(Task directions) In the entries below, print exactly the lines from the first through the one with "white corner tab'", both included, and none of the pictures.

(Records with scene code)
________________
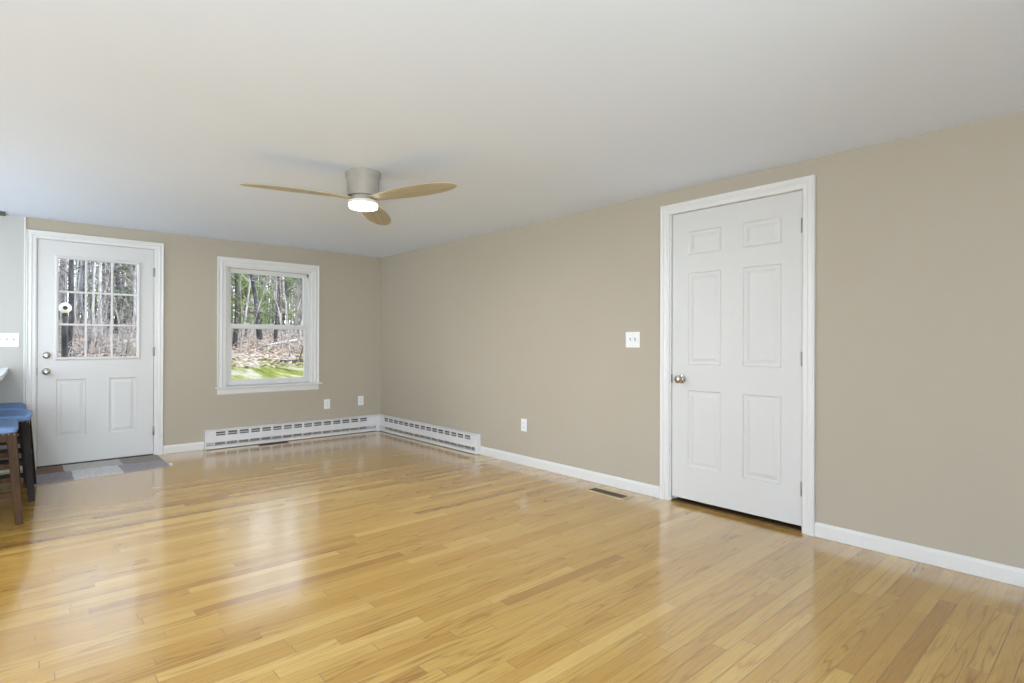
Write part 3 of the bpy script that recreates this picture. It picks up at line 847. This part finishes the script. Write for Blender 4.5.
# ------------------------------------------------------------------ door mat
r = empty('door_mat', (.585, 6.360, 0)); tag(r, 'grey and taupe patchwork mat lying in front of the glazed door', 'door mat')
mb = MB(); n = 24; rings = []
for i in range(n+1):
    t = i/n
    xn, yn = .085+(1.073-.085)*t-.585, 5.925+(6.040-5.925)*t-6.360+.003*math.sin(i*1.9)
    xf, yf = .135+(1.070-.135)*t-.585, 6.697-6.360
    zt = .0070+.0010*math.sin(i*1.7)
    pts = [(xn, yn, .0008), (xf, yf, .0008), (xf, yf, zt)]
    for k in (.75, .5, .25): pts.append((xn+(xf-xn)*k, yn+(yf-yn)*k, zt+.0008*math.cos(i*2.1+k*9)))
    pts.append((xn, yn, zt)); rings.append(pts)
mb.loft(rings); mb.build('mat_body', M['rug'], r)
mb = MB(); mb.loft([[(.489, -.30, .001), (.520, -.28, .001), (.508, -.23, .001), (.489, -.25, .001)], [(.489, -.30, .010), (.516, -.28, .013), (.504, -.235, .012), (.489, -.25, .010)]]); mb.build('corner_tab', M['plastic'], r)['label'] = 'small white corner tab'

# ================================================================== OUTDOORS
def gh(x, y):
    pts = [(-200, -.35), (7, -.35), (12, .32), (18, .60), (30, 1.45), (45, 2.2), (80, 3.8), (120, 5), (200, 7)]
    h = pts[-1][1]
    for (a, b), (c, d) in zip(pts[:-1], pts[1:]):
        if y <= c:
            t = max(0, (y-a)/(c-a)); h = b+(d-b)*t; break
    amp = min(1, max(0, (y-9)/10))
    return h+amp*(.14*noise.noise(Vector((x*.22, y*.22, 0)))+.05*noise.noise(Vector((x*.9, y*.9, 3)))+.02*noise.noise(Vector((x*3, y*3, 6))))
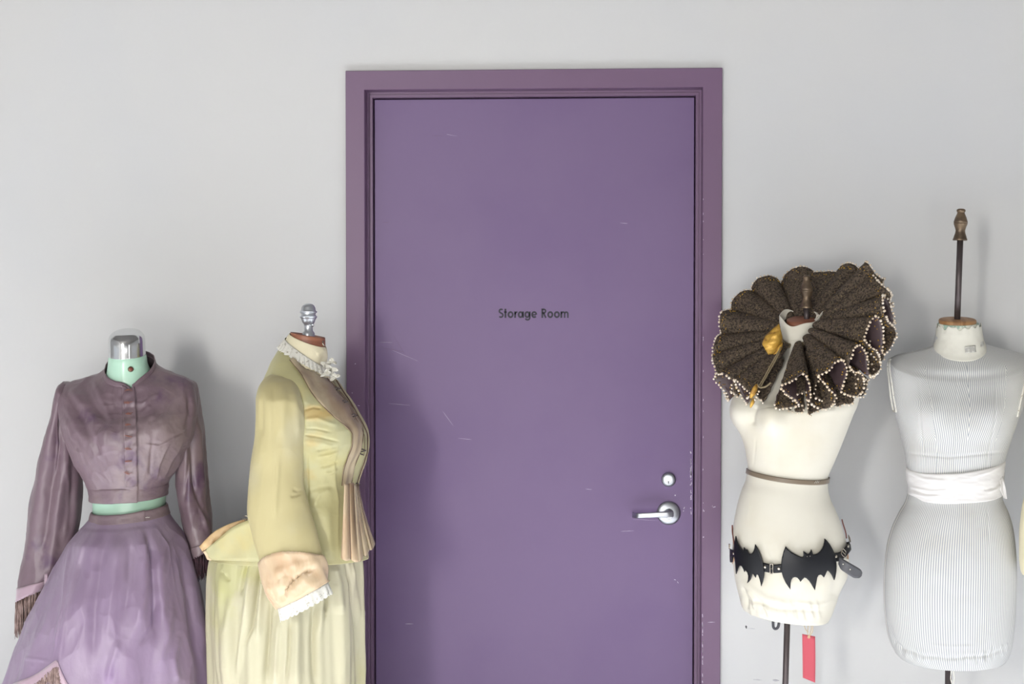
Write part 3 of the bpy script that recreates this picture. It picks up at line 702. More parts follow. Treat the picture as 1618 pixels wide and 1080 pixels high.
# ================================================================== B: olive silk jacket and skirt, seen from the side
YB_ = -.43
fB = empty('dress_form', (W(485, 700, YB_)[0], YB_, 0), 'old dress form with a stained wood neck and silver finial, dressed in olive silk', 'dress form')
bodyB = [(459, 545, 514, 562, .046, YB_), (457, 552, 516, 572, .052, YB_), (452, 566, 522, 596, .060, YB_), (442, 600, 540, 632, .10, YB_), (430, 645, 560, 668, .12, YB_), (428, 700, 566, 705, .12, YB_), (440, 765, 552, 765, .10, YB_), (420, 830, 556, 830, .12, YB_), (415, 900, 548, 900, .13, YB_), (430, 990, 545, 990, .13, YB_)]
Loft(bodyB, nr=90, na=90).build('torso', M['muslin'], fB, caps=(1, 1))
Loft([(458.5, 524.8, 512.5, 534, .044, YB_), (459.5, 524.2, 513.2, 533.2, .0452, YB_), (459.5, 527, 513.6, 538, .0455, YB_), (458.8, 548, 513.8, 560, .0458, YB_)], nr=20, na=80).build('neck_block', M['wood_neck'], fB, caps=(1, 1))
pf = px_prof(487.5, [(532, 9.5), (526, 9.5), (524.5, 8.6), (522.5, 6.9), (515, 6.6), (511.5, 7.4), (509.5, 9.4), (505, 11.0), (502.2, 12.2), (501.2, 13.6), (499.6, 13.8), (498.6, 12.2), (497.6, 11.2), (494.6, 11.4), (493.4, 13.4), (491.8, 13.6), (490.8, 12.0), (489.4, 11.2), (486, 10.8), (482.5, 9), (480.3, 6.2), (479.3, 2.5), (479, .2)], YB_)
z0 = pf[0][1]; lathe('finial', (W(487.5, 532, YB_)[0], YB_, z0), (0, 0, 1), [(r, z-z0) for r, z in pf], M['silver'], fB)
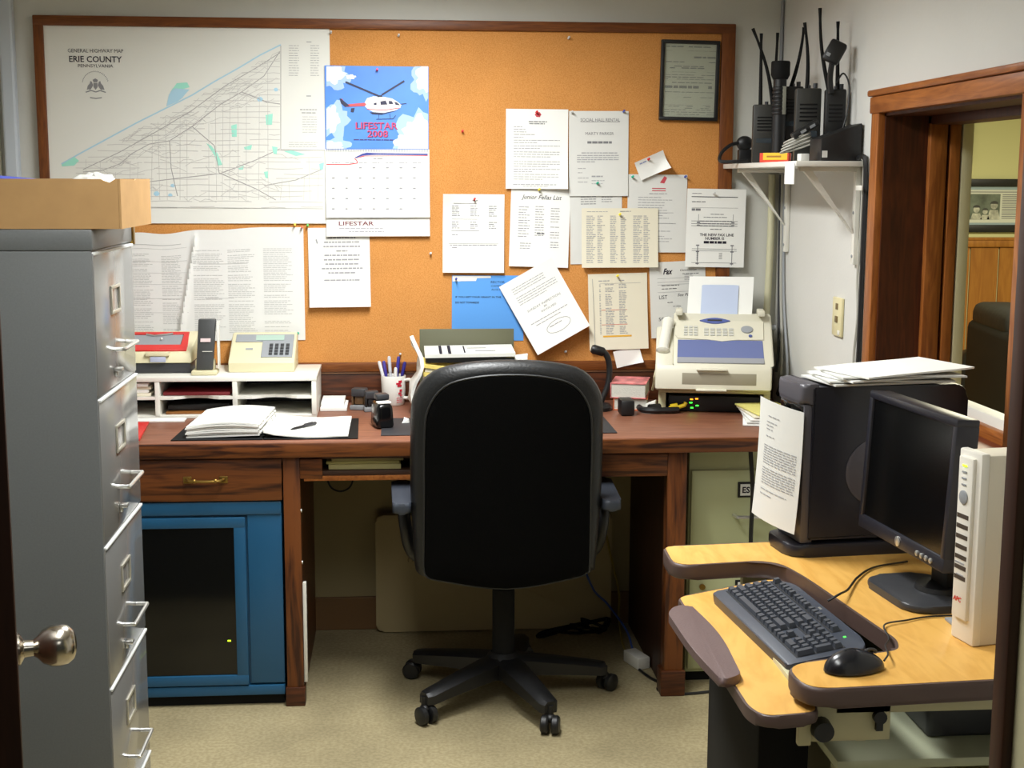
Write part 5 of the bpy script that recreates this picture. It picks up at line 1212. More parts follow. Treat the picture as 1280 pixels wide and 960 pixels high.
fx.scale.x = 1.05
for o_ in (fx, rs_, rt):
    o_.rotation_euler[2] = R(-11); o_.location.x += 0.008; o_.location.y -= 0.035
    if o_ is not fx:
        p0 = Vector((1.09, 4.76, 0)); d_ = Vector((o_.location.x-0.008, o_.location.y+0.035, 0))-p0; d_.rotate(__import__('mathutils').Euler((0, 0, R(-11))))
        o_.location.x, o_.location.y = p0.x+d_.x+0.008, p0.y+d_.y-0.035
feed.rotation_euler[2] = R(-11); d_ = Vector((feed.location.x-1.09, feed.location.y-4.76, 0)); d_.rotate(__import__('mathutils').Euler((0, 0, R(-11)))); feed.location.x, feed.location.y = 1.098+d_.x, 4.725+d_.y
# black and yellow tool, papers at the right of the stand
tl = thing('crimping_tool', 'black handled tool with a yellow end lying in front of the fax stand', 'tool', (0.90, 4.66, S))
b = B(); b.tube(bez([(0.832, 4.70, S+.014), (0.838, 4.665, S+.012), (0.87, 4.645, S+.012), (0.92, 4.645, S+.012), (0.962, 4.652, S+.012)], 5), 0.011, 8, rad=None); b.tube([(0.86, 4.66, S+.018), (0.90, 4.675, S+.018)], 0.013); b.done('handle', M_BLACK, tl)
b = B(); b.tube([(0.93, 4.662, S+.016), (0.965, 4.662, S+.020), (0.985, 4.664, S+.026), (0.990, 4.664, S+.036)], 0.007); b.tube([(0.935, 4.664, S+.022), (0.96, 4.664, S+.026)], 0.008); b.done('yellow_grip', M_YELLOW, tl)
b = B(); b.hexa([(0.850, 4.70, S+.001), (0.885, 4.69, S+.001), (0.895, 4.715, S+.001), (0.860, 4.725, S+.001)], [(0.855, 4.70, S+.026), (0.888, 4.692, S+.040), (0.895, 4.712, S+.040), (0.862, 4.722, S+.026)], 0.002); b.done('eraser', M_WHITEP, None, 'small white block leaning behind the black and yellow tool', 'block')
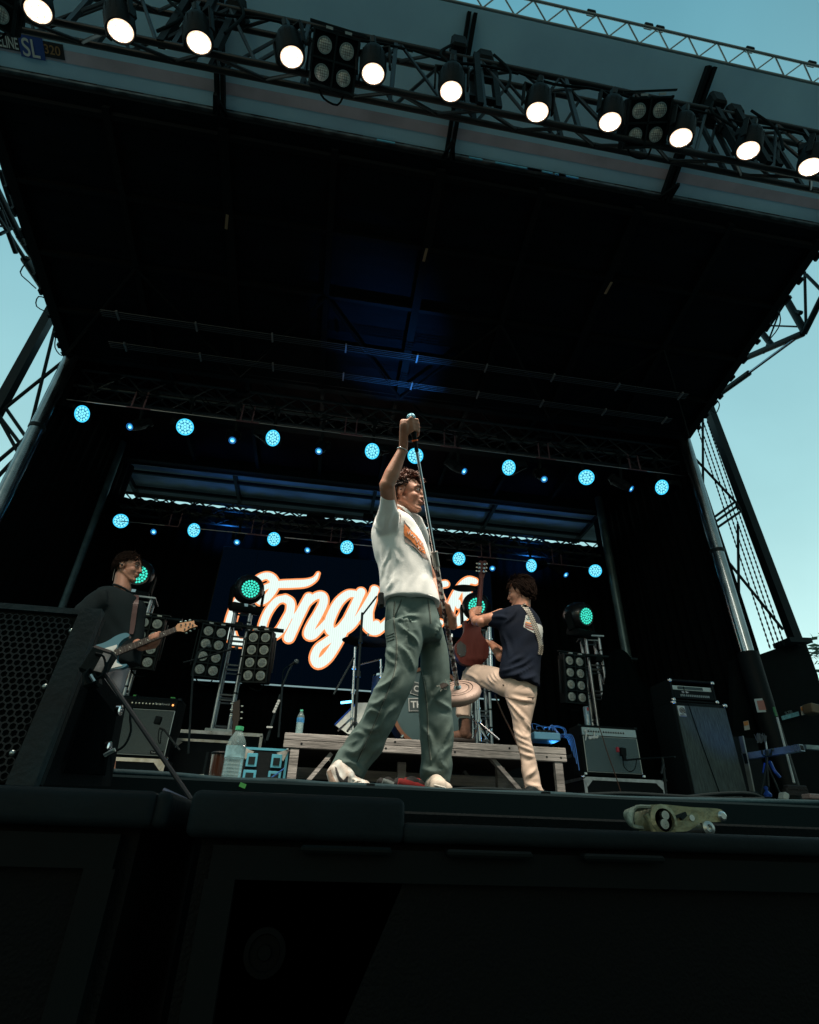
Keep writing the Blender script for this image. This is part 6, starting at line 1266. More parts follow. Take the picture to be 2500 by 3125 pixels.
tr_, tbv = fuse(mb, .007, 'trousers', TRM, sg, 3, trfold)
tbv = crease(tr_, tbv, [Bc((520, 1180), (640, 1310), (780, 1430), (850, 1530)), Bc((350, 1560), (420, 1610), (480, 1660)), Bc((350, 1640), (420, 1750), (500, 1820)), Bc((500, 1190), (680, 1110), (850, 1110)), C6((488, 1318), (535, 1335), (585, 1300), (605, 1250)), C6((596, 1140), (640, 1090), (690, 1110)), C6((590, 1190), (650, 1200), (690, 1170)), C6((655, 965), (725, 940), (775, 890), (790, 840)), C6((610, 1045), (670, 1050), (725, 1005)), C6((455, 1395), (530, 1400), (590, 1450)), C6((700, 1180), (730, 1110), (790, 1060)), C6((600, 1400), (640, 1340), (690, 1290)), C6((1095, 935), (1050, 965), (1010, 1010), (985, 1070)), C6((1000, 1015), (1060, 1055), (1110, 1085)), C6((1105, 1170), (1075, 1240), (1055, 1310)), C6((1105, 1290), (1060, 1330), (1045, 1395), (1095, 1440)), C6((935, 1430), (1010, 1450), (1095, 1425)), C6((935, 860), (960, 940), (950, 1010)), C6((1060, 560), (1010, 650)), C6((790, 700), (850, 760), (890, 850)), C6((930, 1180), (980, 1240), (1000, 1330)), C6((830, 500), (850, 600), (840, 700)), C6((500, 1250), (560, 1220), (600, 1235))], .012, .014)
STM = mat('seam dark', (.045, .065, .06), .9); STL = mat('seam pale', (.20, .24, .21), .9)
def Bc(*P): return [(1100 + x * .2087, 1650 + y * .2087) for x, y in P]
def C6(*P): return [(800 + x * .5217, 1600 + y * .5217) for x, y in P]
for P in (C6((775, 450), (768, 560), (785, 700), (775, 850), (740, 960), (700, 1060), (650, 1180), (600, 1290), (555, 1390)), C6((970, 440), (980, 520), (985, 580)), C6((930, 860), (950, 960), (965, 1100), (970, 1250), (985, 1380))): seam(P, tbv, 'seam', STM, tr_, .0026); seam([(x + 3, y) for x, y in P], tbv, 'stitching', STL, tr_, .0012)
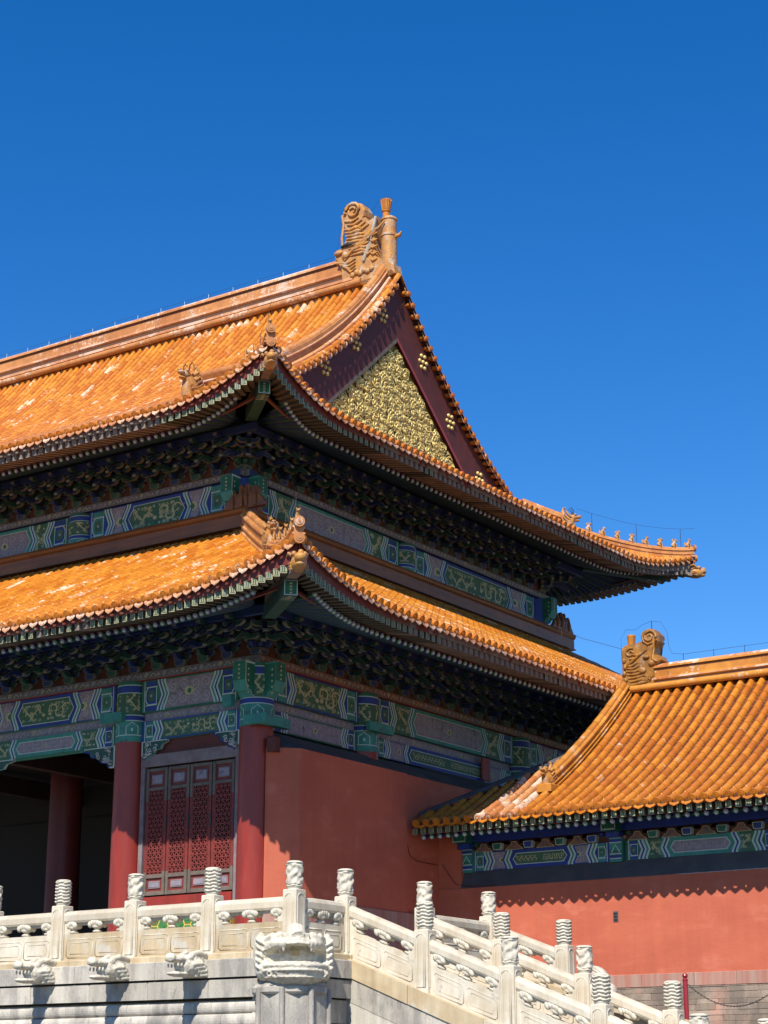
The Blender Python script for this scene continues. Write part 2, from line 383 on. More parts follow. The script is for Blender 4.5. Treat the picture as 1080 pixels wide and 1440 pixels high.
________________
(Solution to the exercise)
Write part 3 of the bpy script that recreates this picture. It picks up at line 847. This part finishes the script. Write for Blender 4.5.
# ------------------------------------------------------------------ door mat
r = empty('door_mat', (.585, 6.360, 0)); tag(r, 'grey and taupe patchwork mat lying in front of the glazed door', 'door mat')
mb = MB(); n = 24; rings = []
for i in range(n+1):
    t = i/n
    xn, yn = .085+(1.073-.085)*t-.585, 5.925+(6.040-5.925)*t-6.360+.003*math.sin(i*1.9)
    xf, yf = .135+(1.070-.135)*t-.585, 6.697-6.360
    zt = .0070+.0010*math.sin(i*1.7)
    pts = [(xn, yn, .0008), (xf, yf, .0008), (xf, yf, zt)]
    for k in (.75, .5, .25): pts.append((xn+(xf-xn)*k, yn+(yf-yn)*k, zt+.0008*math.cos(i*2.1+k*9)))
    pts.append((xn, yn, zt)); rings.append(pts)
mb.loft(rings); mb.build('mat_body', M['rug'], r)
mb = MB(); mb.loft([[(.489, -.30, .001), (.520, -.28, .001), (.508, -.23, .001), (.489, -.25, .001)], [(.489, -.30, .010), (.516, -.28, .013), (.504, -.235, .012), (.489, -.25, .010)]]); mb.build('corner_tab', M['plastic'], r)['label'] = 'small white corner tab'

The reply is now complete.